Even if she is a "proud to be single" sibling, she gets an album. It is the same album and she is a sibling and belongs in the family.
Anonymous
Anonymous wrote:OP, on the surface, this sucks. You should have gotten a courtesy copy even if they thought you wouldn't be interested. You are a sibling.

The only thing I'm wondering could be at play here- is if you are one of those vocally 'proud to be single without kids' people who makes a point of saying families are not your thing. Maybe then a person would leave someone out of a gift they would seemingly have no interest in (other peoples kids in photos- especially as you say that you took a lot of the photos). Again, in order for you not to have gotten a copy- this is the only case where I could think of someone not involving you.


She took the trip to Italy WITH her family. So no. Don’t try to think of some stupid fake justification.
Anonymous
Ask her, OP. And then tell her how you feel. And then ask for an album.

We can spend all day guessing why she did it but you need to talk to her.
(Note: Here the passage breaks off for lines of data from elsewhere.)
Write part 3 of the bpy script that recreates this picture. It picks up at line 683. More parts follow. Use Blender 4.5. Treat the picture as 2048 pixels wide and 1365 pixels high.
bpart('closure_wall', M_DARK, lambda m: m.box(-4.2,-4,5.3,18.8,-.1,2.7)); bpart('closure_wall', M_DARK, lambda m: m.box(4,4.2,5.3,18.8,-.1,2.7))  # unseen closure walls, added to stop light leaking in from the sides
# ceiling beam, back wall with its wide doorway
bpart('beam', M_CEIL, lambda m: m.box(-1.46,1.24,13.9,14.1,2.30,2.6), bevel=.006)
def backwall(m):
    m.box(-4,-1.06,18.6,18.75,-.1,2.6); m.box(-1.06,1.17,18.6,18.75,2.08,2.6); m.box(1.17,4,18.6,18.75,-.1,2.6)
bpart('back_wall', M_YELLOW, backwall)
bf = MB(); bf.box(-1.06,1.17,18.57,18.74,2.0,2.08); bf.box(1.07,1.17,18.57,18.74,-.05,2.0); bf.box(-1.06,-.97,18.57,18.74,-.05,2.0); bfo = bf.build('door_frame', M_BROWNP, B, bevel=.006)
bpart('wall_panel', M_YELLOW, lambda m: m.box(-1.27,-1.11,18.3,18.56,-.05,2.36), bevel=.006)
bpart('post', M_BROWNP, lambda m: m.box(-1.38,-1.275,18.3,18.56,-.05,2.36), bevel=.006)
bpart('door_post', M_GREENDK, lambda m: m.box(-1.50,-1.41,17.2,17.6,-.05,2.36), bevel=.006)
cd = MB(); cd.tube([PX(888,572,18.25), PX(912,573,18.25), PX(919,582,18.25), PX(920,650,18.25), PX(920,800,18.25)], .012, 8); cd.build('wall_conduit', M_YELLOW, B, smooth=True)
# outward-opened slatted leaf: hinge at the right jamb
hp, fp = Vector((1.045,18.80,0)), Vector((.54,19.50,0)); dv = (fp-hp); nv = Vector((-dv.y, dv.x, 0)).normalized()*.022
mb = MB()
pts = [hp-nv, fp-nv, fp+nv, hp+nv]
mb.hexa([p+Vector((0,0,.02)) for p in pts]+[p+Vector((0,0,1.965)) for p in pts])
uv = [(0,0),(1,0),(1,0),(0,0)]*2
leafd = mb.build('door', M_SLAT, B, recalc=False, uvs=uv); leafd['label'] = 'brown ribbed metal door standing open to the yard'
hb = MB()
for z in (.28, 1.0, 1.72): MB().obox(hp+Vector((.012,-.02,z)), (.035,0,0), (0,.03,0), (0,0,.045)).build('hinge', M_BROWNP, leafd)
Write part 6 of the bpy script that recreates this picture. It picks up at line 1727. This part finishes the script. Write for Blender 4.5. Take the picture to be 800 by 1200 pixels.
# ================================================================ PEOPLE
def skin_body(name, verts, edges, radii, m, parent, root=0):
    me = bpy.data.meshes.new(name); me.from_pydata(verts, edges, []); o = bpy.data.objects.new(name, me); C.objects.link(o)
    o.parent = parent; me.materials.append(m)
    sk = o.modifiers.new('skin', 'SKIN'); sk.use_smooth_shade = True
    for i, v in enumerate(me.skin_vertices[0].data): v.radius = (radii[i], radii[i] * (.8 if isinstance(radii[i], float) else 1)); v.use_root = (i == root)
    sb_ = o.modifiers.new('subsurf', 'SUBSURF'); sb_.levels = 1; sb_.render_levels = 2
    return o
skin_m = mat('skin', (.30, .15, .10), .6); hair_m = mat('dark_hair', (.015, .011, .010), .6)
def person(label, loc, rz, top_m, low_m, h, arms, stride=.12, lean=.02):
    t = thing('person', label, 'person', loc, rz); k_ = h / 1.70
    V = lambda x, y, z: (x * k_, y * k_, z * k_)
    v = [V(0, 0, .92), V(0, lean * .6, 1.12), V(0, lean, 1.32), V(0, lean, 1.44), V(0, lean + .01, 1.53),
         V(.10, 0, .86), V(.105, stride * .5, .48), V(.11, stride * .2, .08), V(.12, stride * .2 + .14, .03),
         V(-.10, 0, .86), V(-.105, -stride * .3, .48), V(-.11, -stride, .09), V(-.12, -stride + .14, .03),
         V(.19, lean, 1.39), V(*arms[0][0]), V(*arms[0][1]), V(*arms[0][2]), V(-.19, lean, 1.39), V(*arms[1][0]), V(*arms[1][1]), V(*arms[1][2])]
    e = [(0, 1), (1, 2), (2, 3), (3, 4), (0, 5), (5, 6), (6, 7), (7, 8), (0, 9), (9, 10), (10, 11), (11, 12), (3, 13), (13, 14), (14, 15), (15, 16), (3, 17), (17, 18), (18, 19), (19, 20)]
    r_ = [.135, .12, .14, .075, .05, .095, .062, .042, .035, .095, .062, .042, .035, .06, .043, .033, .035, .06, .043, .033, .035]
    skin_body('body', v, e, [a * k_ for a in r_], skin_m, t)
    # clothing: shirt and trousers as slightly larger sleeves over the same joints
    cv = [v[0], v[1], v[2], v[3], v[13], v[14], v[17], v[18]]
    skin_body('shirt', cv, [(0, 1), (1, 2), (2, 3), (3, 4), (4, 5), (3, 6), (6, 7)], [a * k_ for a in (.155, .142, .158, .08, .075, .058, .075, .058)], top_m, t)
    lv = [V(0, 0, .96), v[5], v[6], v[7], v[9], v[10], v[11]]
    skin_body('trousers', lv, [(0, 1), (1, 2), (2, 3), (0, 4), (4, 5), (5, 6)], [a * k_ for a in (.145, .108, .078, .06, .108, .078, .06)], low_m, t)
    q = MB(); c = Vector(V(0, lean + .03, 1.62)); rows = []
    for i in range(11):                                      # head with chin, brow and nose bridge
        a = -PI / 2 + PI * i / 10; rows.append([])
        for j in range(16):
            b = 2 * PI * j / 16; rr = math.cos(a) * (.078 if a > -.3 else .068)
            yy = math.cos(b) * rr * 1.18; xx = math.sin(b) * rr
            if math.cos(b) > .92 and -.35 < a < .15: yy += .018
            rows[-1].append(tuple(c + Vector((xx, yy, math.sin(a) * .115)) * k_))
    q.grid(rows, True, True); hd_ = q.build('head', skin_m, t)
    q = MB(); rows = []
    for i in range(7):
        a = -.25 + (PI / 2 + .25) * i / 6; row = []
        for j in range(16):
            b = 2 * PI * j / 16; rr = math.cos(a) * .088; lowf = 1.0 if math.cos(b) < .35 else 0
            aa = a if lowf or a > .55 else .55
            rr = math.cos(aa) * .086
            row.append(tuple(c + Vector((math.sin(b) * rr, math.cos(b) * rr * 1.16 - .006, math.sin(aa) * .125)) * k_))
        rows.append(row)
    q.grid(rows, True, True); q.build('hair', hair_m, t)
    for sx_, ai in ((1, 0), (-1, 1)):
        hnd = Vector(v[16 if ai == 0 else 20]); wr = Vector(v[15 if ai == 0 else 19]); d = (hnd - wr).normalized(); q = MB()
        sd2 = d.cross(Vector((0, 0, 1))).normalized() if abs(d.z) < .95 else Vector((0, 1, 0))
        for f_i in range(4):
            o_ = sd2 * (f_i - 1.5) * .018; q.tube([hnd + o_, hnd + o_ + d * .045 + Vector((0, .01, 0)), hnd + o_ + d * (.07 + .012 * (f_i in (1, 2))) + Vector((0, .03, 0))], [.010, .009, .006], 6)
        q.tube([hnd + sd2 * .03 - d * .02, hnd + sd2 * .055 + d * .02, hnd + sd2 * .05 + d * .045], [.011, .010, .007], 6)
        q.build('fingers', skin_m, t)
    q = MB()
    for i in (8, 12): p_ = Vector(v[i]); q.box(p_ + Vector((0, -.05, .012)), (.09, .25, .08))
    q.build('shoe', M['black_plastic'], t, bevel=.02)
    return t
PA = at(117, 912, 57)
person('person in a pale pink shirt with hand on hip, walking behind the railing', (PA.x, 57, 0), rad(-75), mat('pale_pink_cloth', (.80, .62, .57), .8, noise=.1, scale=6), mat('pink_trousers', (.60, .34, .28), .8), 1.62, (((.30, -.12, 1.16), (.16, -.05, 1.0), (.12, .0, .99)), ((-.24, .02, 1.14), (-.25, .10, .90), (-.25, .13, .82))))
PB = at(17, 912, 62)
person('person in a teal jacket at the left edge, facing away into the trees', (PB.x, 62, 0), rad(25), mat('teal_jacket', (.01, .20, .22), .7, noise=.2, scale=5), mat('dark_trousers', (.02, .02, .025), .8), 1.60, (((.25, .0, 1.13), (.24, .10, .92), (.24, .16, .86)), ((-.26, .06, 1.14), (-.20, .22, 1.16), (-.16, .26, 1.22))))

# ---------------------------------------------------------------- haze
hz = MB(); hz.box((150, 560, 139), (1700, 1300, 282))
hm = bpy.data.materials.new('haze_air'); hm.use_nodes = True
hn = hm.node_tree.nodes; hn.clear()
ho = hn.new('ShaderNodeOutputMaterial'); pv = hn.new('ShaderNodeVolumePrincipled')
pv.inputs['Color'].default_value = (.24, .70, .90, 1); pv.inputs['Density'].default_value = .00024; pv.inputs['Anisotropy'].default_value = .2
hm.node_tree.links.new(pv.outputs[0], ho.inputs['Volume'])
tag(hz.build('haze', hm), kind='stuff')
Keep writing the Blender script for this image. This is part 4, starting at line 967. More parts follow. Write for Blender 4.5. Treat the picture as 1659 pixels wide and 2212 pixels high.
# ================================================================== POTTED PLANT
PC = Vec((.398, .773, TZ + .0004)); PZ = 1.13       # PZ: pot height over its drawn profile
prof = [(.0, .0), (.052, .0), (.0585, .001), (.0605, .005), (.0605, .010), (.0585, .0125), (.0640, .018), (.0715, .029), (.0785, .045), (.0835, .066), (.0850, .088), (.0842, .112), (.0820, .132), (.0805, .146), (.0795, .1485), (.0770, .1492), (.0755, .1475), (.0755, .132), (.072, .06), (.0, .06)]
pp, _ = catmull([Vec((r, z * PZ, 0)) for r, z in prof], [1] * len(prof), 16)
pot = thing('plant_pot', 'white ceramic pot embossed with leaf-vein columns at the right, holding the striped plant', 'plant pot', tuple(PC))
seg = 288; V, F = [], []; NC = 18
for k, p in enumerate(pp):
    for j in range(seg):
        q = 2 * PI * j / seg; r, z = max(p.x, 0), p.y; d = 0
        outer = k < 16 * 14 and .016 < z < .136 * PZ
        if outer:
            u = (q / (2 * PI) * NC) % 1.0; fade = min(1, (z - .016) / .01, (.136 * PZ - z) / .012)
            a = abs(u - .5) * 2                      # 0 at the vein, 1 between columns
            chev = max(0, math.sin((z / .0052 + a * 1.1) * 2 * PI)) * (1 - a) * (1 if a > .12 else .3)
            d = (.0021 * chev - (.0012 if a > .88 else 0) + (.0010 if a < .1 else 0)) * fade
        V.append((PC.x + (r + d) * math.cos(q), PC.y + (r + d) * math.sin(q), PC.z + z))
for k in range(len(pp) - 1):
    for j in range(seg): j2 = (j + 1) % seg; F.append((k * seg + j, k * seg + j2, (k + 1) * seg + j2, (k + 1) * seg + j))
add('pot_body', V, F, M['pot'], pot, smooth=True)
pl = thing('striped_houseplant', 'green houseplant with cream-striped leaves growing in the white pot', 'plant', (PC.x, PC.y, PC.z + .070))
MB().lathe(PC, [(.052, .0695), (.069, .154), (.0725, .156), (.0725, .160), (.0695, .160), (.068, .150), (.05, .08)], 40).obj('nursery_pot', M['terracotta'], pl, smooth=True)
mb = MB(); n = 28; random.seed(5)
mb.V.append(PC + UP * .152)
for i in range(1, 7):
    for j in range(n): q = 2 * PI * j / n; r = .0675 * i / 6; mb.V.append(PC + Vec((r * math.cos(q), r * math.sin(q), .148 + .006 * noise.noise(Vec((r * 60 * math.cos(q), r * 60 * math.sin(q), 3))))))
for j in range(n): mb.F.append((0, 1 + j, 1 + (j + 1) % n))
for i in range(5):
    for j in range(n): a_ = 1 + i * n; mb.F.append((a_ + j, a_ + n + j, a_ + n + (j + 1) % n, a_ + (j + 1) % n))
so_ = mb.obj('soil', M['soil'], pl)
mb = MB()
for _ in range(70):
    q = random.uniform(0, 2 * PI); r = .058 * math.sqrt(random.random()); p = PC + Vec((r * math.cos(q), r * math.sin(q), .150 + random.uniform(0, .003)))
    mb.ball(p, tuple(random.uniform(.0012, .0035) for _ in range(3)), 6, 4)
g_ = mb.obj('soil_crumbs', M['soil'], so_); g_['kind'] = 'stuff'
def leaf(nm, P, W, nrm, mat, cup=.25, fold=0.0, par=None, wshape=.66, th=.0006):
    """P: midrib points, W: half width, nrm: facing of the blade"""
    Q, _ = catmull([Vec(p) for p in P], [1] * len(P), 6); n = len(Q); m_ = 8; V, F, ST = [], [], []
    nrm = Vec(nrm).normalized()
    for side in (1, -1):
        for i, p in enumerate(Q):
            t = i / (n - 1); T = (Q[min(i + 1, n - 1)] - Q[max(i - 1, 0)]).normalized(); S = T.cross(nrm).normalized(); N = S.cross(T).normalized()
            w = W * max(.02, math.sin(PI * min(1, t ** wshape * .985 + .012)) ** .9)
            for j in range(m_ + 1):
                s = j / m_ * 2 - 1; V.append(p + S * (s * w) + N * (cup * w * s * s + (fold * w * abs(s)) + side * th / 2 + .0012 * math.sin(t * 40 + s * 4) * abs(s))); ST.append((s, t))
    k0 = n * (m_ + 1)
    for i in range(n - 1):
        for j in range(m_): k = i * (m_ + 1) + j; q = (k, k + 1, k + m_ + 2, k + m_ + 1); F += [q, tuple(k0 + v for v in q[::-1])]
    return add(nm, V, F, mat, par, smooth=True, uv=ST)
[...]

Fwiw, my theory is that she’s thinking of the album as pics of the kids on vacation. Yeah, some of the pics have the adults in them, but what she really likes about the pics is seeing her kids and the cousins. So when she was ordering albums she ordered for herself and the parents of the cousins. I’M NOT SAYING THIS IS OK. But I am saying it’s not about your value as a person or a sibling. It’s about you not being a parent to one of the kids in the book. And I bet she has NO IDEA your feelings are hurt.

I had my child late in life and am also much younger than my siblings, and my family used to do these kinds of things to me ALL THE TIME, so I get it.